Start of Source records

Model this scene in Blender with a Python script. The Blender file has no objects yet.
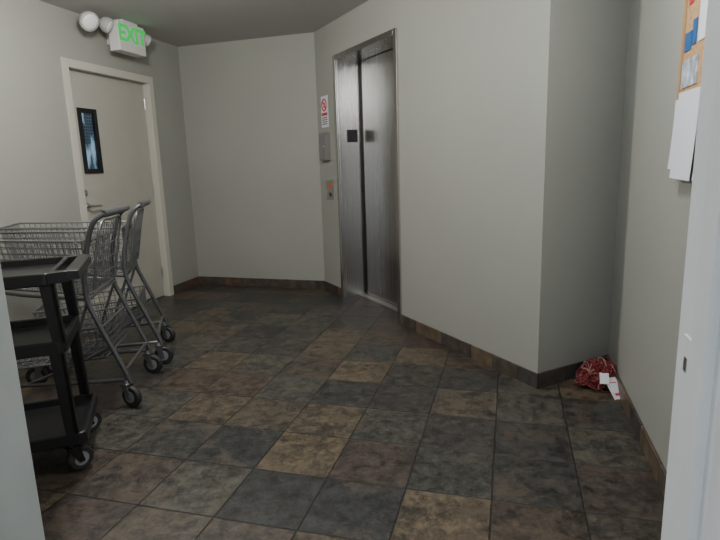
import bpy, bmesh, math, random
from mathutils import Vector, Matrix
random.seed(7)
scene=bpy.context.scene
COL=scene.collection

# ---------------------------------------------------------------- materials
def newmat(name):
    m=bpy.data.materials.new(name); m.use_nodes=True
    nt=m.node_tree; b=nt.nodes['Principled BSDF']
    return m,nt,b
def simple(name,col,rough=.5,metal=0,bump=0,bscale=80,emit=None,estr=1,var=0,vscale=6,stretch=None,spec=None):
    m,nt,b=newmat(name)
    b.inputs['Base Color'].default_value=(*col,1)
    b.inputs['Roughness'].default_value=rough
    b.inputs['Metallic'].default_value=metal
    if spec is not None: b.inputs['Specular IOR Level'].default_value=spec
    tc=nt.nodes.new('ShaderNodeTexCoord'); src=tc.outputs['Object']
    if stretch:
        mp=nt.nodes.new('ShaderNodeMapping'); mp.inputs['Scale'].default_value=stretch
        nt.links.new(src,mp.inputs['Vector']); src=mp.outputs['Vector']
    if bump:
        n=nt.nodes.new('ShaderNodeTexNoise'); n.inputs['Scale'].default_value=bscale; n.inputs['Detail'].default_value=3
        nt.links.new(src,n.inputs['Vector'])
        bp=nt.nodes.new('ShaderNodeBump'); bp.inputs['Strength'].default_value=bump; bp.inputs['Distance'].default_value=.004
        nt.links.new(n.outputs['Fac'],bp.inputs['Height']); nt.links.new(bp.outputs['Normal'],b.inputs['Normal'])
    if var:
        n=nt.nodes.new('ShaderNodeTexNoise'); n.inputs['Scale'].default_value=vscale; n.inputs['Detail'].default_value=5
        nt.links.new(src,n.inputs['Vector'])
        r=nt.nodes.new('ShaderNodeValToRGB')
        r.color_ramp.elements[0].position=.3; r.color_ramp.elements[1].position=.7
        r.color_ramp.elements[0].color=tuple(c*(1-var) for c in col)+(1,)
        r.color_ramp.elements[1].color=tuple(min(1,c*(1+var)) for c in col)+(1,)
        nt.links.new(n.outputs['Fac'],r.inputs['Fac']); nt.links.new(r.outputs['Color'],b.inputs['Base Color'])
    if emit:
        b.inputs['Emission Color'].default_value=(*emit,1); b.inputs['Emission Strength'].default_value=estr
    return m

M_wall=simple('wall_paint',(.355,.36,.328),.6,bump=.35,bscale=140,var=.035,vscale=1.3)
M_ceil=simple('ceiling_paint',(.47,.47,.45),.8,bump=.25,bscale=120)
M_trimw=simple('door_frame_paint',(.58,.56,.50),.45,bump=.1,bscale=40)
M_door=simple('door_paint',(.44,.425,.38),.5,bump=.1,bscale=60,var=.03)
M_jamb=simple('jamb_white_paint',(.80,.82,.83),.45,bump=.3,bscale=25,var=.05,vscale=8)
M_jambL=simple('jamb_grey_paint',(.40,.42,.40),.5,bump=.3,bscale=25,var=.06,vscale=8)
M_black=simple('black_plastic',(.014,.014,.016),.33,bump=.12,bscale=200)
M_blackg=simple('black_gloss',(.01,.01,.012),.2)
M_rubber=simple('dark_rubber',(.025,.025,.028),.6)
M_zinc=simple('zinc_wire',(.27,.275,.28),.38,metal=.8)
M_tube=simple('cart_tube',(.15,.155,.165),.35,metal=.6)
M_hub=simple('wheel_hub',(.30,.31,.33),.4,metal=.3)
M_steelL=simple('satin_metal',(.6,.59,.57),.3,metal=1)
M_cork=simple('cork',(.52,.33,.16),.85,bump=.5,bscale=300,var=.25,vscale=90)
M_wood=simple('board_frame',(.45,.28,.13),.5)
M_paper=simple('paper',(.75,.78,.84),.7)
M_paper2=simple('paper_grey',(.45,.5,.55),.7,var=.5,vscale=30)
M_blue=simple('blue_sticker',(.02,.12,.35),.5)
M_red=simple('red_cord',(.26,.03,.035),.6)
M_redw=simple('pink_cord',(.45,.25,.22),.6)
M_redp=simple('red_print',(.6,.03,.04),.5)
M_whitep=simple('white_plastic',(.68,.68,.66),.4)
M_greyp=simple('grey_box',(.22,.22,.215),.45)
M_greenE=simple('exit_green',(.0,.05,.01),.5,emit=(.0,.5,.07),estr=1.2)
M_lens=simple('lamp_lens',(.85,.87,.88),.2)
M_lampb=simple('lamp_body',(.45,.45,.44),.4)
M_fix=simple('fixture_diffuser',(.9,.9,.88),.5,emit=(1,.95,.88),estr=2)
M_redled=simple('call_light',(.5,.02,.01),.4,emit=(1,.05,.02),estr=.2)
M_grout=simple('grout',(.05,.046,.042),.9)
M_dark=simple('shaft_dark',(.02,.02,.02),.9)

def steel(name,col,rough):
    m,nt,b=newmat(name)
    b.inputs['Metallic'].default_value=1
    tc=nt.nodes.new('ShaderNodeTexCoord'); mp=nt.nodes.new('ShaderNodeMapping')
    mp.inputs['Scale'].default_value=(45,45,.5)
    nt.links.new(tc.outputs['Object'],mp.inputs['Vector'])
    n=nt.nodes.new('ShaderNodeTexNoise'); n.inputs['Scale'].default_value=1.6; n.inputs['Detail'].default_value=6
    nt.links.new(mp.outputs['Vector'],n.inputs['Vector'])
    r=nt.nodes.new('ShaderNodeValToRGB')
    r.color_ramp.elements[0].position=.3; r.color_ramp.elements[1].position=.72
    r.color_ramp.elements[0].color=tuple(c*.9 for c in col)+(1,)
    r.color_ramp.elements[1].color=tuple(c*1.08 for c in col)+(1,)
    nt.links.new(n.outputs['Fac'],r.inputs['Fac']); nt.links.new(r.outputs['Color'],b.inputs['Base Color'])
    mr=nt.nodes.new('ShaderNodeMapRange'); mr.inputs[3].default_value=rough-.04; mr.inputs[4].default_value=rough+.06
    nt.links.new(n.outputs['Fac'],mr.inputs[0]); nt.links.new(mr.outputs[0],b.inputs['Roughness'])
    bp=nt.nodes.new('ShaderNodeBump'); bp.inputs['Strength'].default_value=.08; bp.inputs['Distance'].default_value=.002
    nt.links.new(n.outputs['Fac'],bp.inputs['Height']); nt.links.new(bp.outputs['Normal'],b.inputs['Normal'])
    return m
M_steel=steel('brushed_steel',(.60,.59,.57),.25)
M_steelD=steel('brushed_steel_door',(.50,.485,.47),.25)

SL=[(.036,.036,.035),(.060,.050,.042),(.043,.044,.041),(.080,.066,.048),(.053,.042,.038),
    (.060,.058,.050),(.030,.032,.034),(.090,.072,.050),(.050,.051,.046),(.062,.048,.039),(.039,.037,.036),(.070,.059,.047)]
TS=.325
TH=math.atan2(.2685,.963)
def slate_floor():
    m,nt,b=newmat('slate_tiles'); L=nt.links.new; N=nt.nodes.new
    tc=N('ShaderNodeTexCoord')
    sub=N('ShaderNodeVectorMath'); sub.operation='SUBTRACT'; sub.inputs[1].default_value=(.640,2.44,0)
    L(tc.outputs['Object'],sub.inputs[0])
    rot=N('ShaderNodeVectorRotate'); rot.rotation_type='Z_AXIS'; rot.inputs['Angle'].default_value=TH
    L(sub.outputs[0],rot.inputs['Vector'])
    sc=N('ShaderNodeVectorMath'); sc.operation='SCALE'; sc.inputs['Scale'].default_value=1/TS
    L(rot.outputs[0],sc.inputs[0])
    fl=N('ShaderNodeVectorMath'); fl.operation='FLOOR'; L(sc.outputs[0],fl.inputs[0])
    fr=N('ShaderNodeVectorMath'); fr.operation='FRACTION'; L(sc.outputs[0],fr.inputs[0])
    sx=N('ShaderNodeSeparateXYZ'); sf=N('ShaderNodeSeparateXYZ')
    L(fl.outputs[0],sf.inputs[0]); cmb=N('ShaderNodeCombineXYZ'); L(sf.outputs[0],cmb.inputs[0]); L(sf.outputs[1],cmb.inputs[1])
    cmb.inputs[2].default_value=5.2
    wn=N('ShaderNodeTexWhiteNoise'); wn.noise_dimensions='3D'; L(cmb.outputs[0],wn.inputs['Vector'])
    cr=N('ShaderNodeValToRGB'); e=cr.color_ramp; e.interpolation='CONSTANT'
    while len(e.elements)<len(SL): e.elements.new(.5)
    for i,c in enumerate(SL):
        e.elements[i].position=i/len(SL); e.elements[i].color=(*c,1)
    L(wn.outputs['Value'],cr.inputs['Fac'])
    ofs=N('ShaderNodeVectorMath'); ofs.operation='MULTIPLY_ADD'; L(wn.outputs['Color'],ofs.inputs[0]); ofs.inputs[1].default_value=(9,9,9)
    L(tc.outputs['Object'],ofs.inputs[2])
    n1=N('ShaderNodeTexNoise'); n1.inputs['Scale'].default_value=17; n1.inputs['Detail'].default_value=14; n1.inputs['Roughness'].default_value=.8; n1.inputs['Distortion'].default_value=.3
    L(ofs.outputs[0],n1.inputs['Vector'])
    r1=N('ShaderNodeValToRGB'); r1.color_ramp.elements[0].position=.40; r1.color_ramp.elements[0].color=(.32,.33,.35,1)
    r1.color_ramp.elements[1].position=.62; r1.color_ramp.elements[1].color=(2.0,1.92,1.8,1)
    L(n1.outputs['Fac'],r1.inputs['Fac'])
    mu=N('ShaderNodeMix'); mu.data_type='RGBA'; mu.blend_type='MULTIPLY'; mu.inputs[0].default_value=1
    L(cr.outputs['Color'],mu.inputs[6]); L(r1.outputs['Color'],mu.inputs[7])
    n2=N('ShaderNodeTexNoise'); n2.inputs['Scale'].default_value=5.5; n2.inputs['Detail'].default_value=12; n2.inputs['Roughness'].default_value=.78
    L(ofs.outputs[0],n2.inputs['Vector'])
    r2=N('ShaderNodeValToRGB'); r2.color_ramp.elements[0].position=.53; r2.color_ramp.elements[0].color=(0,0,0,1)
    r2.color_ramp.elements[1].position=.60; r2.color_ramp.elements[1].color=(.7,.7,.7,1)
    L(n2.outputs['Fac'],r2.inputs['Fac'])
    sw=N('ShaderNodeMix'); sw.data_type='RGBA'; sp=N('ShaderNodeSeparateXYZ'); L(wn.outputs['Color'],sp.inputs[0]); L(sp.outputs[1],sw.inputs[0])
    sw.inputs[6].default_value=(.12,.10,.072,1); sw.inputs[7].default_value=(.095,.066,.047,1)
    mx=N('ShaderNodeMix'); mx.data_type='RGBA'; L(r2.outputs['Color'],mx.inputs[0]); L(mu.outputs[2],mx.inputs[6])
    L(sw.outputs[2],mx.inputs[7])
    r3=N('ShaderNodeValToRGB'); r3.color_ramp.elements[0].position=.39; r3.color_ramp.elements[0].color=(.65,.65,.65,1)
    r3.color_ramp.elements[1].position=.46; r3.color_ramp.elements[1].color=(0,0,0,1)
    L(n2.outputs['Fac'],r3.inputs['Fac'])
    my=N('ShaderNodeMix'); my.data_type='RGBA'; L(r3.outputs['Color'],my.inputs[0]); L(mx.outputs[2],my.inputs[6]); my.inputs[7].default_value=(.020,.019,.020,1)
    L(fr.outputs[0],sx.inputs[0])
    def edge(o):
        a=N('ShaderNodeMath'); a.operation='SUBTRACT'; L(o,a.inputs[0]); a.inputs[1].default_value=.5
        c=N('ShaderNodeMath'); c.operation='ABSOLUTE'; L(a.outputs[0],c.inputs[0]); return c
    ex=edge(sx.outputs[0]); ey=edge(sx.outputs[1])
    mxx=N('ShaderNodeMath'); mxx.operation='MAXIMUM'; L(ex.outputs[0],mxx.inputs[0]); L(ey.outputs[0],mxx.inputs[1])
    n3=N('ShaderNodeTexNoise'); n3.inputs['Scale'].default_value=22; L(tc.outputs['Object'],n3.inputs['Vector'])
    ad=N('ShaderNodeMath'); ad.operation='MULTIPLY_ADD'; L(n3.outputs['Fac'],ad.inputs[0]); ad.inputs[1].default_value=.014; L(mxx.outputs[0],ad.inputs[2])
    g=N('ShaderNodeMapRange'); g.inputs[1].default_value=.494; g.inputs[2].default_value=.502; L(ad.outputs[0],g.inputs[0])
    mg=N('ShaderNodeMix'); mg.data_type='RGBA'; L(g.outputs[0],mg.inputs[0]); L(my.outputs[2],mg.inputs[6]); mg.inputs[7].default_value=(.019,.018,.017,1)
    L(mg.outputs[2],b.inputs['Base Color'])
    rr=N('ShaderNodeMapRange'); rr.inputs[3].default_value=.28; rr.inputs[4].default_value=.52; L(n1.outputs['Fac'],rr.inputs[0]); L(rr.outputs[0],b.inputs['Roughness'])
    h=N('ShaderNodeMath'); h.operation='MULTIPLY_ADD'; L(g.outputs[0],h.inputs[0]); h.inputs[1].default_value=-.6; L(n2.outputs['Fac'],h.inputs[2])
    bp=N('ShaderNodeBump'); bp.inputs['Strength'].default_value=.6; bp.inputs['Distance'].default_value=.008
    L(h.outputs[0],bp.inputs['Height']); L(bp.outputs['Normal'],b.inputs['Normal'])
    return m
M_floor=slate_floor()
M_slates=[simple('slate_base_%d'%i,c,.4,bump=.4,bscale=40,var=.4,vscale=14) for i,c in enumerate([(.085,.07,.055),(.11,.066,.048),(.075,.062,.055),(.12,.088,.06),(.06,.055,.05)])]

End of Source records
Start of Source records

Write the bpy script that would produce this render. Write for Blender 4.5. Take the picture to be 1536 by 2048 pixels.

End of Source records
Start of Source records

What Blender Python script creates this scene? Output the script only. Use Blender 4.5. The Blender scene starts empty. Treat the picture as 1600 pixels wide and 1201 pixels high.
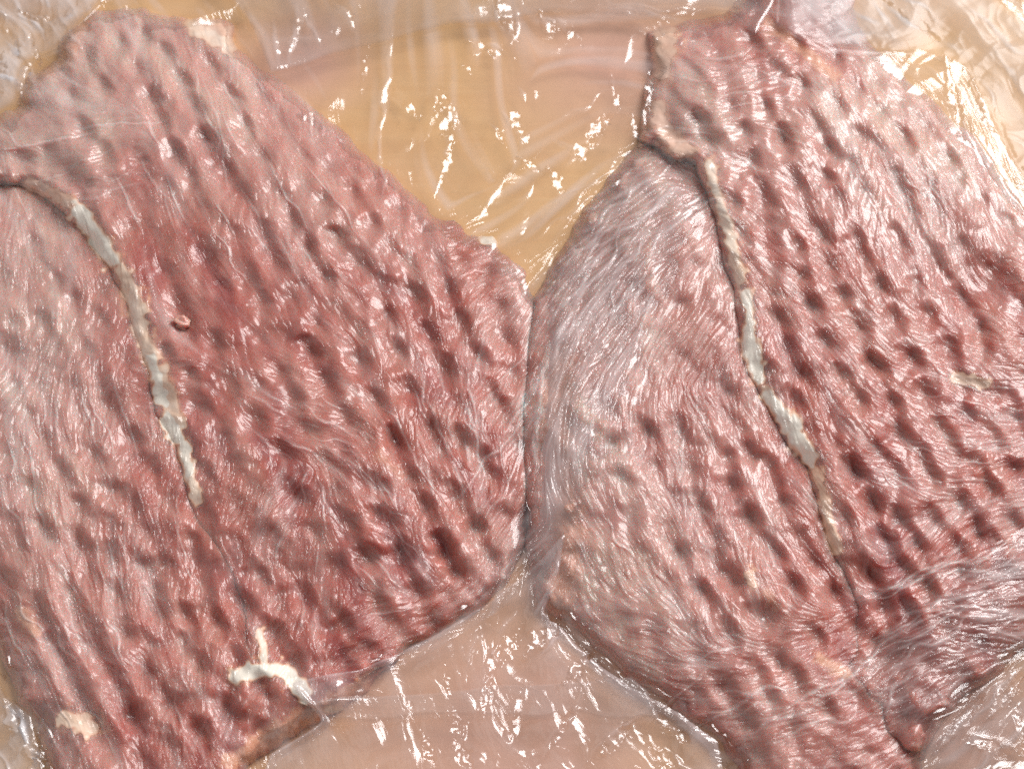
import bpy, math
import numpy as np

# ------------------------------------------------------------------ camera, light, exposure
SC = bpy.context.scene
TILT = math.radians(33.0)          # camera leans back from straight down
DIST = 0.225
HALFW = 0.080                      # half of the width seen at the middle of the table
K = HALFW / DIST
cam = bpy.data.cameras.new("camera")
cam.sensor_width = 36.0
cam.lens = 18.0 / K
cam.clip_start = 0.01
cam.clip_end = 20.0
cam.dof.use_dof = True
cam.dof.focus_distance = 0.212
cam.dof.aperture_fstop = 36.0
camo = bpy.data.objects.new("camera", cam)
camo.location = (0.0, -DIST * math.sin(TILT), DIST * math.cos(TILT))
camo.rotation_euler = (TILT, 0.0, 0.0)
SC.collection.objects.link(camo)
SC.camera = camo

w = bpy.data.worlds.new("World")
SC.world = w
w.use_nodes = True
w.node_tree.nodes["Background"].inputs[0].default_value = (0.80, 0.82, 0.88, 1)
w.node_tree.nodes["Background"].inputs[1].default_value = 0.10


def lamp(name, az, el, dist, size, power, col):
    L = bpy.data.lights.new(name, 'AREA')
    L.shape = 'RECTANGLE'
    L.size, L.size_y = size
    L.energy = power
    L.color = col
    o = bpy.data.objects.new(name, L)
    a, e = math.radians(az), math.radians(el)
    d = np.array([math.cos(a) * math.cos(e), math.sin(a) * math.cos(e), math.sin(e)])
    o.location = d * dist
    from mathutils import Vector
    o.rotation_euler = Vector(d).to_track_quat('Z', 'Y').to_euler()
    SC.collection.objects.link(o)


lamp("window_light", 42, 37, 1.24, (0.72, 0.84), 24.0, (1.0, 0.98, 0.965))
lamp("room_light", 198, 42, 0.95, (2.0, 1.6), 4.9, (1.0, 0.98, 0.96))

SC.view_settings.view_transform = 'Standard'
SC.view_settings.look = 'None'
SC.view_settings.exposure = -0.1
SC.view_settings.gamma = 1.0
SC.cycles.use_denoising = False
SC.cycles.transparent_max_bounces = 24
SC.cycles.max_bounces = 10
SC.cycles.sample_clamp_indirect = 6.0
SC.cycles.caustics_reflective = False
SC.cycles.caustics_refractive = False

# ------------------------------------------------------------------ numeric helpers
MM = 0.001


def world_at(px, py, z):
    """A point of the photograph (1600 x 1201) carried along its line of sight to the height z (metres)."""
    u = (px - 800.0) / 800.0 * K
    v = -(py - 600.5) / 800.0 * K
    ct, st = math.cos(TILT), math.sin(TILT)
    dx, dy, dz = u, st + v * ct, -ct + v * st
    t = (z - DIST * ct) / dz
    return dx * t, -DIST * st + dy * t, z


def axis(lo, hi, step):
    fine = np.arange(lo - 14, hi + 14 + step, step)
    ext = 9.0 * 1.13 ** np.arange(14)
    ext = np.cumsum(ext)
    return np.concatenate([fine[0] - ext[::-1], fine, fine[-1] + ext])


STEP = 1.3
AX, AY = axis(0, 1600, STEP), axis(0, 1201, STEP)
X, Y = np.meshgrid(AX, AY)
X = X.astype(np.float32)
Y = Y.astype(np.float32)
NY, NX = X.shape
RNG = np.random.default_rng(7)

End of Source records

Task prompt: Report back each line of the entries that holds the string "script".

Answer in full:
Model this scene in Blender with a Python script. The Blender file has no objects yet.
Write the bpy script that would produce this render. Write for Blender 4.5. Take the picture to be 1536 by 2048 pixels.
What Blender Python script creates this scene? Output the script only. Use Blender 4.5. The Blender scene starts empty. Treat the picture as 1600 pixels wide and 1201 pixels high.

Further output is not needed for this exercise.